_What to work on_
Without further comment, state how many lines in the listing below contain the word "scene".

_Data_
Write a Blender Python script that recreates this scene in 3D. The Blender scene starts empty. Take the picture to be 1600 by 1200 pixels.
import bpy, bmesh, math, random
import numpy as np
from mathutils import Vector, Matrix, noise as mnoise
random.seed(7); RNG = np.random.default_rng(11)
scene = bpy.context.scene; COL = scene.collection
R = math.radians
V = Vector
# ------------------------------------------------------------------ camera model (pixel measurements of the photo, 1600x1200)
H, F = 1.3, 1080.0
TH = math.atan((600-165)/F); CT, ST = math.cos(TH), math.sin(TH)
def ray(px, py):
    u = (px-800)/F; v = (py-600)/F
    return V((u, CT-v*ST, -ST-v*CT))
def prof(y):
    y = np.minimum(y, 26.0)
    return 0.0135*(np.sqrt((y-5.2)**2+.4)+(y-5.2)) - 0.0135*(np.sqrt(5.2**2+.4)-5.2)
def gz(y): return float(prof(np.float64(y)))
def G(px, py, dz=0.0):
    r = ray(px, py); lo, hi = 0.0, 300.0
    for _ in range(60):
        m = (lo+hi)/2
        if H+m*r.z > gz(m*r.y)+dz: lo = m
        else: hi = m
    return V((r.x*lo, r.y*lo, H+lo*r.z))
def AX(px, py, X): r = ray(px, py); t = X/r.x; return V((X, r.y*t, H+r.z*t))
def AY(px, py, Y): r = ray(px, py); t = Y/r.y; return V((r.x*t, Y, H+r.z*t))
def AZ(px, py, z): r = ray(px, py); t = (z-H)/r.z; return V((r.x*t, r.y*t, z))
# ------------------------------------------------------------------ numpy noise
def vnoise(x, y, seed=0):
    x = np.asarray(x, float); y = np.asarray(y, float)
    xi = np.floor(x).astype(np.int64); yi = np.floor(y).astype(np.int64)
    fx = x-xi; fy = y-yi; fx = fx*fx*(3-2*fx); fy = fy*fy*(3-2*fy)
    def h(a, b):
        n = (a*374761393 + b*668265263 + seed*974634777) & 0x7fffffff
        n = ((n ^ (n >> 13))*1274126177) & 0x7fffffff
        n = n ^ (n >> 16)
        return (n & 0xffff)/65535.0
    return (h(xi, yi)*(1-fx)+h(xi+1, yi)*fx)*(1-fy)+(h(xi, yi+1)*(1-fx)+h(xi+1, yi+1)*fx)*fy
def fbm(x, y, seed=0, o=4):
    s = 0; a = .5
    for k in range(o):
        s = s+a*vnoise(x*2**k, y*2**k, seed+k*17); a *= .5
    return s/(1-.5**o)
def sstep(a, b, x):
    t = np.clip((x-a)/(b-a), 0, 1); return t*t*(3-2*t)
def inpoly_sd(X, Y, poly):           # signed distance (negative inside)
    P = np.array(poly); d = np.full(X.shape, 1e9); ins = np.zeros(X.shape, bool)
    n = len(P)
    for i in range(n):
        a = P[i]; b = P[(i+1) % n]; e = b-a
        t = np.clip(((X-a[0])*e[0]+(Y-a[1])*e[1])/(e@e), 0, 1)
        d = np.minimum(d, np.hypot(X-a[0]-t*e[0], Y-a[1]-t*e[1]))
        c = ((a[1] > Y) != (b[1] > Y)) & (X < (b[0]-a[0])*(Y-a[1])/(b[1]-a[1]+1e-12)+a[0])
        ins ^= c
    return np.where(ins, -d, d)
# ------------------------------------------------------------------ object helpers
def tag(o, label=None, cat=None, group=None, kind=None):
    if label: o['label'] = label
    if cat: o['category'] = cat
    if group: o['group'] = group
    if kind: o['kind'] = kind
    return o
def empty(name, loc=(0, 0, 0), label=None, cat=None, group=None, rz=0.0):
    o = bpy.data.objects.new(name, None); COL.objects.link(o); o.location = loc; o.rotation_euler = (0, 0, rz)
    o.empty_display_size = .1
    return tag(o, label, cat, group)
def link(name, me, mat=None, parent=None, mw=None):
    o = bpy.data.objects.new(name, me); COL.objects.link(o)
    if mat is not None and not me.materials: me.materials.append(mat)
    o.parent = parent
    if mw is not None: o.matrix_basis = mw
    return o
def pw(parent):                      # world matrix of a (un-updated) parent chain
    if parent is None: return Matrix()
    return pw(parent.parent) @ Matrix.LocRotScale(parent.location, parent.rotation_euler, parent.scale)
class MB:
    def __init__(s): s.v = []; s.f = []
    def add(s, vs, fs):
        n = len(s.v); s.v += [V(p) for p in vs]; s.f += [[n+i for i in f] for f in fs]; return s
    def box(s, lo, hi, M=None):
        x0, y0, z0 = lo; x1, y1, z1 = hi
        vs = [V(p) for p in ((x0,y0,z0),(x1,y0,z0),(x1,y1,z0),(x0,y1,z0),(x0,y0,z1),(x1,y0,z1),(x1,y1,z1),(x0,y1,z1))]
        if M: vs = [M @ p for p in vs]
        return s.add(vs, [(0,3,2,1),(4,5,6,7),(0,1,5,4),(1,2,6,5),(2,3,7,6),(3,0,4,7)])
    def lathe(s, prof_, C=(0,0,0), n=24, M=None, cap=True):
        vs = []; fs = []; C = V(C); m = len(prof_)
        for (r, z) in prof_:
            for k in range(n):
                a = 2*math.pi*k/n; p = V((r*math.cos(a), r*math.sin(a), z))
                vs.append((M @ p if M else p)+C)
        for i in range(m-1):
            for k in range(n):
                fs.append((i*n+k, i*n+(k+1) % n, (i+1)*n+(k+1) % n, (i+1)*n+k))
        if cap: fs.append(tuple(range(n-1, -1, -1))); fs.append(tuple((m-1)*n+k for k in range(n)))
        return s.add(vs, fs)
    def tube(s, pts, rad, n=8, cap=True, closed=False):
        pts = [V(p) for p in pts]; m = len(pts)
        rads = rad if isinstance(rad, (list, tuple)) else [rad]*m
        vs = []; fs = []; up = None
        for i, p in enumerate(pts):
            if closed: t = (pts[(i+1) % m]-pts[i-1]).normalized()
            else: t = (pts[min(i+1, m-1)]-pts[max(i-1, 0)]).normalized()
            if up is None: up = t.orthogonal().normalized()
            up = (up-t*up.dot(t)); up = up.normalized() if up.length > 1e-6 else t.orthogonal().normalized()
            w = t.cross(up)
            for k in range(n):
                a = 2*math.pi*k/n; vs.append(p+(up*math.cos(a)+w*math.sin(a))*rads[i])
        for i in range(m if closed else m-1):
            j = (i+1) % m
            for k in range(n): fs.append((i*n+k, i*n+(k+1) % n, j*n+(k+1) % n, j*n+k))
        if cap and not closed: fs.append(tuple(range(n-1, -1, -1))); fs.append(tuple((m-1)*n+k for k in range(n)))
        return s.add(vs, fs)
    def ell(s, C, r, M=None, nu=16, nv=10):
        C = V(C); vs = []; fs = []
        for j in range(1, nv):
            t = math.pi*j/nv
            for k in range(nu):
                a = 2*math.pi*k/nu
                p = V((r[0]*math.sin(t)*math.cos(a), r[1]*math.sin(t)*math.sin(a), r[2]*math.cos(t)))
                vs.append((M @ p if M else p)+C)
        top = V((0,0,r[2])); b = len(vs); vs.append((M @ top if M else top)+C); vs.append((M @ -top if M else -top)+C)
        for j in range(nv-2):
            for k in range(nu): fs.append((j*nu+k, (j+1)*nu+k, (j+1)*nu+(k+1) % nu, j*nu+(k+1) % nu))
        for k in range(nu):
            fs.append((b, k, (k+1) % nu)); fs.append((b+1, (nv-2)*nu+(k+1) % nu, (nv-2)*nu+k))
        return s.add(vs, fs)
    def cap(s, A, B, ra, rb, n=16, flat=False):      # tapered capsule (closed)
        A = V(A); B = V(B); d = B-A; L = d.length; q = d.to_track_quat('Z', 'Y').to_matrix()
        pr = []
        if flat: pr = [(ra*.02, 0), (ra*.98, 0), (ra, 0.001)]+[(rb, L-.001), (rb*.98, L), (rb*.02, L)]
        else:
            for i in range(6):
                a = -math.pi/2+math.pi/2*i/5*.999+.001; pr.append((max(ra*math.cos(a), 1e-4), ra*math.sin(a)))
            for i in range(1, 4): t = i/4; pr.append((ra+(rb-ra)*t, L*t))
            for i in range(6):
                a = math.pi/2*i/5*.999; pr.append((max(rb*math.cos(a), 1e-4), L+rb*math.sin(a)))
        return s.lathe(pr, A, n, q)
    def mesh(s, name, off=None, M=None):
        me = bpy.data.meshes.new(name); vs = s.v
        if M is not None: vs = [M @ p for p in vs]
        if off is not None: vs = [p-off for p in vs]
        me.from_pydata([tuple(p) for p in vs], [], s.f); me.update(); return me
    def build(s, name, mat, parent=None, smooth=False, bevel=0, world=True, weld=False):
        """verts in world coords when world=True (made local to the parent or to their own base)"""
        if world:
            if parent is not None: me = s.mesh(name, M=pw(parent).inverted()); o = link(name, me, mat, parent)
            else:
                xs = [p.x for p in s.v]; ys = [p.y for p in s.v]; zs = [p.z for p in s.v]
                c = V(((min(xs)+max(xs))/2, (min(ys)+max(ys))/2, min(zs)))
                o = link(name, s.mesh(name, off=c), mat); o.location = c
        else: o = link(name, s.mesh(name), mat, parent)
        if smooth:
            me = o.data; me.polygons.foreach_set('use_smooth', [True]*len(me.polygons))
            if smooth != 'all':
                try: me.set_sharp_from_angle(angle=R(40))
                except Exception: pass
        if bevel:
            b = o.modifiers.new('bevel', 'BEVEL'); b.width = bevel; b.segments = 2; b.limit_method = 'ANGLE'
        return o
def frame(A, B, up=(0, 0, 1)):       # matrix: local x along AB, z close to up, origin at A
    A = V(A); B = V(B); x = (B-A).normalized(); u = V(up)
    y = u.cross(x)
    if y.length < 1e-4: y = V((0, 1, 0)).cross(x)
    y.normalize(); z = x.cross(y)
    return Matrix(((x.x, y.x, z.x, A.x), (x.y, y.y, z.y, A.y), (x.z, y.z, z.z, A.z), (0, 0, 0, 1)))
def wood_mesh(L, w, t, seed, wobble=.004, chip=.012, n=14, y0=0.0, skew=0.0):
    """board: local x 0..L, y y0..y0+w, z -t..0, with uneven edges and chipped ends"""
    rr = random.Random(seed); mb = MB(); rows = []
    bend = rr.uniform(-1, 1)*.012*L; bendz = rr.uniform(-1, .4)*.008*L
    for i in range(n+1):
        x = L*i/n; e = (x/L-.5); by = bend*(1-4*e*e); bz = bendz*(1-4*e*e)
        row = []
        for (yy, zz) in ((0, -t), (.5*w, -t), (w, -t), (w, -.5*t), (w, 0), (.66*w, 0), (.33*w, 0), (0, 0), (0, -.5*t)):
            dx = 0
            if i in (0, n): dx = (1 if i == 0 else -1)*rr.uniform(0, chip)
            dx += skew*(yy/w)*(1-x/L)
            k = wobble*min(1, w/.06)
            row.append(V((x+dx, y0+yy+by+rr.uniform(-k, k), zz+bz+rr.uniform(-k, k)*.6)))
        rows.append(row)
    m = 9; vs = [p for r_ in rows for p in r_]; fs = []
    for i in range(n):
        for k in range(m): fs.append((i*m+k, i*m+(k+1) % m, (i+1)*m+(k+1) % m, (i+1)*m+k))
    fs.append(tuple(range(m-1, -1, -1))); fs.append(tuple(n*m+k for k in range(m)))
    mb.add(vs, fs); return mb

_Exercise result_
2